Mary Ellen Klas (Miami Herald) writes that a controversial Florida law aimed at barring travel by research professors to Cuba and other countries will stay in place, after the U.S. Supreme Court declined to take up the case.
The U.S. Supreme Court on Monday left intact a controversial Florida law that restricts state colleges and universities from traveling to Cuba and other “terrorist states,” despite indications last year that the court would consider a review.
Amid the flurry of rulings from the high court on Monday was a denial of review of Florida’s “Travel to Terrorist States Act.” The action effectively lets stand a lower court ruling upholding the 2006 law, which bars public schools and universities from using state money for travel to countries such as Cuba, Iran, Sudan, Syria and other nations considered “sponsors of terrorism.”
The court decision not to hear the case deals a “devastating blow” to Florida universities, said Howard Simon, head of the Florida chapter of the American Civil Liberties Union. The ACLU challenged the law, along with faculty at Florida International University, the University of South Florida and the University of Florida. Simon predicted the law will lead to an exodus of faculty and research dollars from Florida schools. “The research is not going to end. It will just be done by universities elsewhere outside of Florida,’’ Simon said. “It will keep us in an enforced state of ignorance.”
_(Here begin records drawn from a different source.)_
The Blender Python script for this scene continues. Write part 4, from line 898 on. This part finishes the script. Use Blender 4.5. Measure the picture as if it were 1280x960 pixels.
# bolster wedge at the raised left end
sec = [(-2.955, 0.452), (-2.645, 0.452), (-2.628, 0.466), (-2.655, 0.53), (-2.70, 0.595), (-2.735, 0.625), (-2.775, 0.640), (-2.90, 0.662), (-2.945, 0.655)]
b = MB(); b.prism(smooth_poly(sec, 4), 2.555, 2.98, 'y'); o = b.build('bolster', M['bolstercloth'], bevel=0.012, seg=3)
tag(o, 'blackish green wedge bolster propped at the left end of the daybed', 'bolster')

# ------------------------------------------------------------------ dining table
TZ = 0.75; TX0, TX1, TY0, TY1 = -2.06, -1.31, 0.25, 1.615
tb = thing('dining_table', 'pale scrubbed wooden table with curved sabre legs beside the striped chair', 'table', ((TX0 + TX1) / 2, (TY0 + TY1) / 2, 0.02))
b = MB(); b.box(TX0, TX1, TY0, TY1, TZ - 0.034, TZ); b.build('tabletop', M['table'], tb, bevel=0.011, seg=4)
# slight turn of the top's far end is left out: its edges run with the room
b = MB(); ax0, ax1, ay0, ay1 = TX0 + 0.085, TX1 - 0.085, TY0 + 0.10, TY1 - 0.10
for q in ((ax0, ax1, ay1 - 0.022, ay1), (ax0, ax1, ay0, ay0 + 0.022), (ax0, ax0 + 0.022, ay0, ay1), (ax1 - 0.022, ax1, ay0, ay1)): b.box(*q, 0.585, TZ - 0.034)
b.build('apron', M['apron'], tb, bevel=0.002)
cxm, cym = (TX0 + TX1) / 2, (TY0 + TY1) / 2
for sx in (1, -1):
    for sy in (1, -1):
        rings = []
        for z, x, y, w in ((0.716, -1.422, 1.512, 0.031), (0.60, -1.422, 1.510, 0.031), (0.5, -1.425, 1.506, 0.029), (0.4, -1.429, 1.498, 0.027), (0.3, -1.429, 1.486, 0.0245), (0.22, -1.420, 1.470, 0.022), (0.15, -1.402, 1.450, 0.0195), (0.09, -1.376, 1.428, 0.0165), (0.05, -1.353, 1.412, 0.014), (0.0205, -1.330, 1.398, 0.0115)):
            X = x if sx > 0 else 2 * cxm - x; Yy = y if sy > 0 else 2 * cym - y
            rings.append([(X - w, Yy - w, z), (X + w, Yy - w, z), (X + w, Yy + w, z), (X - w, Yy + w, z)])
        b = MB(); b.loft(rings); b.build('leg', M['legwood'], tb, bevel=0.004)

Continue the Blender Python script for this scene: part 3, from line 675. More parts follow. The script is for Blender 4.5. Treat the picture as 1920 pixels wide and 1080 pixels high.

U.S. Rep. David Rivera, a Miami Republican who sponsored the law when he was in the state Legislature, commended the court’s action, saying it was “a victory for Florida taxpayers” who “do not want their money or publicly funded resources to be utilized for travel to terrorist nations, or to enrich terrorist regimes.” Simon, however, said the premise of the law is flawed, saying the research doesn’t aid the terrorist countries and helps the U.S. “It’s not a giveaway to Cuba if we study the country’s economy, weather patterns and political conditions,’’ he said. “We benefit by knowing more. We don’t benefit by forced ignorance.”